Melihat banyaknya pipa paralon berserakan, Wily, panggilan akrabnya, merasa sayang untuk dibuang. Paralon sisa-sisa itu dikumpulkan dan dibawa pulang. Tiba di rumah, tangan terampilnya tak bisa diam berkreasi.
Dan hasilnya, karya seni bernilai tinggi. Dari paralon yang terbuang, berubah menjadi kap lampu ukiran yang indah, asbak, tempat tidur dan berbagai pajangan lainnya.
“Itu cerita satu setengah tahun lalu, saat saya mulai berkreasi. Saya pakai sendiri, tapi setiap ada tamu kok mereka senang. Dibawa dan akhirnya muncul banyak pesanan sampai sekarang,” tuturnya ditemui di rumahnya, Bengawan Solo Regency G-2, Kamis (18/1/2018).Saat awal berkreasi, Wily mengaku hanya mampu memproduksi satu kap lampu dalam tiga hari. Namun setelah berbagai pelajaran dan pengalaman selama proses pembuatan, akhirnya Wily menemukan alat baru buatannya sendiri.
“Saya bikin mata bor khusus. Kalau dulu paralon panjang 70 cm diameter 4 dim, satu kap lampu itu prosesnya sampai tiga hari. Tapi dengan alat baru ini, dua jam sudah kelar,” katanya.
Prosesnya pun tidak terlalu rumit. Pipa paralon dibakar dengan flar bersuhu 60-75 derajat celcius. Pembakaran ini, menurut Wily, untuk memecah permukaan pipa hingga memunculkan motif atau tekstur. Bersamaan dengan pembakaran, pembentukan pipa sekaligus dilakukan dengan hati-hati agar tidak pecah.

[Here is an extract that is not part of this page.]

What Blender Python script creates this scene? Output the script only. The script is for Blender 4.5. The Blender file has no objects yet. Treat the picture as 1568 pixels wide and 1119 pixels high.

“Saya kerjakan semuanya sendiri. Tanpa pola, hanya mengikuti hati kemana mau menggerakkan mata bor,” papar bapak dengan dua putra ini.Namun mengukir tanpa pola ini juga yang membuat Wily belum mendapat pekerja yang bisa membantunya berproduksi. Meski tanpa pekerja lain, namun Wily mampu memproduksi 12 set lampu dalam sehari.
Jika dibandingkan interior yang dijual di mall besar, harga karya Wily tergolong murah. Namun karya uniknya ini tak kalah menarik untuk dipajang di dalam rumah.
“Untuk kap lampu harganya bervariasi. Tergantung bentuk dan ukurannya, dari Rp 65 ribu sampai Rp 450 ribu. Kalau yang handycraft seperti asbak, vas, tempat tissue dari harga Rp 15 ribu sampai Rp 65 ribu,” paparnya.
Dalam satu bulan, Wily mengaku bisa meraup keuntungan bersih Rp 25 juta. Dia berharap produknya makin banyak dikenal di seluruh Indonesia. Selama ini Wily kerap diajak pameran oleh Disperindag, dinkop maupun Disparbud Pemkot Blitar. Namun untuk penjualan, dirinya masih mengandalkan broker.
“Produk saya banyak dijual di pusat oleh-oleh di Bali, Yogya dan Surabaya. Kemarin juga sempat ekspor ke Brunei dan Malaysia,” pungkasnya.